St. Paul’s to Play Full ISL Schedule Next Year

Jana Brown
Withdrawal from the league won't affect the 2016-17 schedule
 
On April 11, and after many months of consideration, Rector Mike Hirschfeld ’85 informed the Steering Committee of the Independent School League that St. Paul’s School has decided to withdraw its athletic program from ISL play.
 
While for 43 seasons St. Paul’s has enjoyed the competition, spirit of integrity, fair play, and camaraderie among the 16 member schools, the School chose to withdraw out of respect for league bylaws. Three merit-based scholarships offered to SPS students are in violation of an ISL bylaw prohibiting member schools from offering non-need-based financial aid. For this reason, and because of the School’s commitment to offering admission to students from many different backgrounds, St.
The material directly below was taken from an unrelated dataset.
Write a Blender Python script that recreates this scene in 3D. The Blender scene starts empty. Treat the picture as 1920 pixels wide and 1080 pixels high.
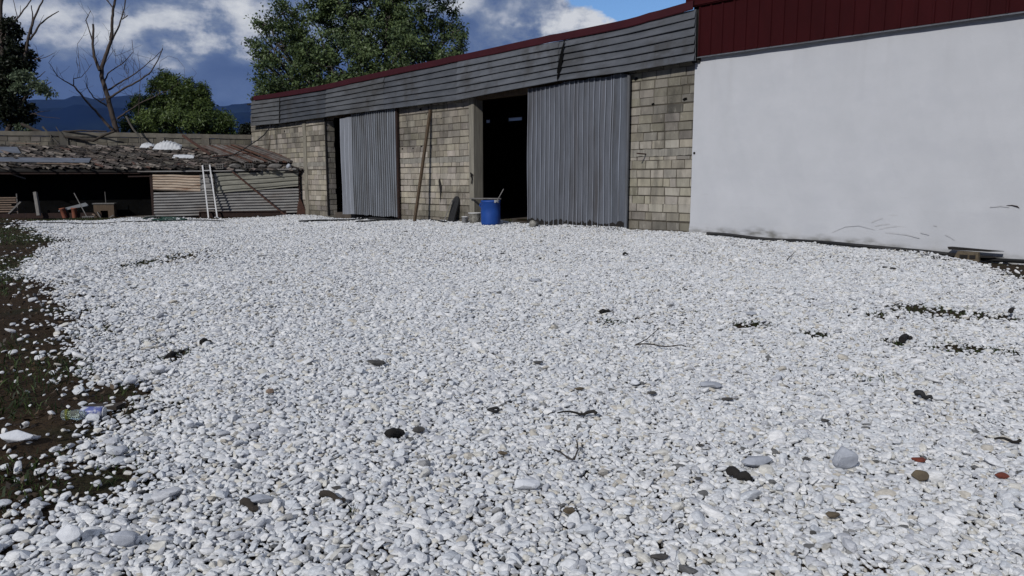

Paul’s has elected to give up its ISL membership.
 
“There is no ambiguity concerning the fact that, since 1973, innumerable St. Paul’s School students have benefited from the lessons ISL competition has provided them,” Hirschfeld wrote to the ISL Steering Committee. “Out of respect for the league’s prohibition of merit-based financial aid…St. Paul’s School is withdrawing from the Independent School League.” The School’s withdrawal from the League will be effective in the 2017-18 school year. For the 2016-2017 school year, the School will maintain an ISL athletic schedule.
 
St. Paul’s athletes will compete, but not exclusively so, in what was established in the fall of 2015 as the Five Schools League. Member schools include Choate, Deerfield, Northfield Mount Hermon, Andover and Exeter.
 
With the addition of St. Paul’s, the group will become the “Six Schools League” (SSL). The exception to SSL participation will be the SPS football program, which Hirschfeld is hopeful will continue to compete as a non-league opponent with some of its ISL rivals as well as other New England independent schools.
 
“We remain committed to providing the very best competition for SPS athletes while being true to our mission,” said Hirschfeld.
 
The decisions to leave the ISL and to join the Five Schools League represent neither a change in the School’s admission policy nor a change to the mission of SPS athletics. For example, the School will not admit sixth formers or post graduate students.
 
St. Paul’s School currently offers three merit-based scholarships; the Cook for students from Montana, the Greene for students from Alabama, and the Ross for students from Northern New Jersey. The Cook, established in 1973 – the same year St. Paul’s joined the ISL – pre-dates the Greene and the Ross, and had been granted an exception to the league bylaw through more than four decades of competition. Cook scholars, like Greene and Ross scholars, are selected on the basis of character and academic accomplishment, not athletic achievement.
 
Director of Admission Scott Bohan ’94 pointed to the generosity of SPS families, in part through regional scholarships, as a primary reason the School is able to attract students from a wide variety of backgrounds.
 
“Creating an environment where students are exposed to others with different backgrounds and perspectives is important,” said Bohan. “The regional scholarships are recognition that bringing into our community students from less traditional boarding school markets is a key component to an SPS education. The scholarships have proven to be an important tool for the School, while also serving as an opportunity for remarkably talented and diverse students.” 
 
Though St. Paul’s would not have made the decision to withdraw from the ISL if not in violation of the bylaw prohibiting merit-based scholarships, SPS Athletic Director Scott Heitmiller ’81 said there are some positives to the transition.
 
“While we are sad to leave the ISL, this will actually give our athletic teams the flexibility to create more parity in their schedules,” said Heitmiller. “We have wonderful relationships with the ISL schools, relationships we will maintain outside of athletics. But we are hopeful that these schools will continue to compete with SPS teams as non-league opponents into the future, ensuring that we maintain those competitive rivalries.”
 
“We have the utmost respect for the ISL and all of its member schools,” said Hirschfeld, “and we are sad to have to make this decision.
 
Hirschfeld said that it is his sincerest hope that the School will maintain those relationships into the future, and that SPS student-athletes might continue to benefit from competition with many – if not all – ISL schools through non-league play.